Şihâb añlama hattât-ı çarh-ı tîz-rakam

Miyân-ı kıt‘ada zer hall ile keşîde çeker

Şairler için her türlü ilim, gündelik hayata dair herhangi bir bilgi, âdet, gelenek, bir meslek veya her türlü sanat dalı ilham kaynağı olabilir. Aslında şairlerin asıl amacı duygularını bu yollarla daha etkili bir biçimde ifade etmek ve her türlü konuya vâkıf olduklarını göstererek söz söylemedeki beceri ve üstün yeteneklerini göstermektir. Diğer bir ifadeyle bütün bu bilgiler, şairler için duygularını dile getirmede ve sanat kabiliyetlerini sergilemede bir araçtır. Bunu yaparken okuyucuya sözün incelikleriyle estetik bir haz vermenin yanında - yazımızda olduğu gibi hat sanatını ele aldığımızda- bu sanata dair günümüze kadar ulaşmış yahut unutulmuş birtakım bilgileri de aktarmaktadırlar.
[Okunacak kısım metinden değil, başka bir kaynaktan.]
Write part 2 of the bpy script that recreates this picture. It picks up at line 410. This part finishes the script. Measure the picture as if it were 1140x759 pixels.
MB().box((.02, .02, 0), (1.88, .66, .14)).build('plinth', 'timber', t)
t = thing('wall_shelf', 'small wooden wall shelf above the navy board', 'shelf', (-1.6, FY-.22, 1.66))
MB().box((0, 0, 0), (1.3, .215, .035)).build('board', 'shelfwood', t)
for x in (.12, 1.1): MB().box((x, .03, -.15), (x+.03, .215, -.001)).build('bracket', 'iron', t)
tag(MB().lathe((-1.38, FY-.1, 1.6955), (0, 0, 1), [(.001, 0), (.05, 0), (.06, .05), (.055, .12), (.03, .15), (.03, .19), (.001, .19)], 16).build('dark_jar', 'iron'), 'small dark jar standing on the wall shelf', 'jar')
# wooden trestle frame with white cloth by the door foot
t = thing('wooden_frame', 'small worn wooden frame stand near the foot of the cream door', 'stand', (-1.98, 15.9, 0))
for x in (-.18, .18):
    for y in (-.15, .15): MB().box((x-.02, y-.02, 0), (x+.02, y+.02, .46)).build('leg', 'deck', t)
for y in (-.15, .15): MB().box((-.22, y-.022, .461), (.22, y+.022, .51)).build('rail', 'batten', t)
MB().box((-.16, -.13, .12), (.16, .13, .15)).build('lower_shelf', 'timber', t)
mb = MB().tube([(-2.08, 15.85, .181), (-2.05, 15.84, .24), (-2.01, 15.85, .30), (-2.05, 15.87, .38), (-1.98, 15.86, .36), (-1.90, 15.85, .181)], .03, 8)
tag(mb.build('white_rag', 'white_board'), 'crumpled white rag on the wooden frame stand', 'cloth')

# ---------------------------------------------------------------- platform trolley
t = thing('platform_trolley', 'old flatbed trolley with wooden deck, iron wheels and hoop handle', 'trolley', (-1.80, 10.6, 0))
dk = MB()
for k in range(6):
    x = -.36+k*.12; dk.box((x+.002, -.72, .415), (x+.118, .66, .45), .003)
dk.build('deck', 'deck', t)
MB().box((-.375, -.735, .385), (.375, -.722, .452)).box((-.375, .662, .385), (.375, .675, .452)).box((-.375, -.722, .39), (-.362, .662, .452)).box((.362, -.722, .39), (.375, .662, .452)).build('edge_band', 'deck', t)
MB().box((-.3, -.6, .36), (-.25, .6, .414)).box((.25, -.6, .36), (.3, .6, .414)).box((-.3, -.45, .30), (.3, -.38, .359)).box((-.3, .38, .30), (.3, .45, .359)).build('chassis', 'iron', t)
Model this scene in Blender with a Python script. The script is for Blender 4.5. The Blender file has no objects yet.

Bu yazıda verdiğimiz örnekler tadımlık olmaktan öteye geçmemektdir. Ancak bütün edebî eserler titizlikle incelenecek olursa daha nice zengin örnekle karşılaşılarak belki başka kaynaklarda bulunamayacak kadar detay fakat birtakım müşkülleri çözmede anahtar niteliği taşıyabilecek önemli bilgilere rastlamak mümkündür. Şüphesiz bu, hat sanatı araştırmalarına katkıda bulunması yanında eskilerin şiirle ortaya koydukları estetik dünyasının ne kadar zengin olduğunu da göstermeye yetecektir.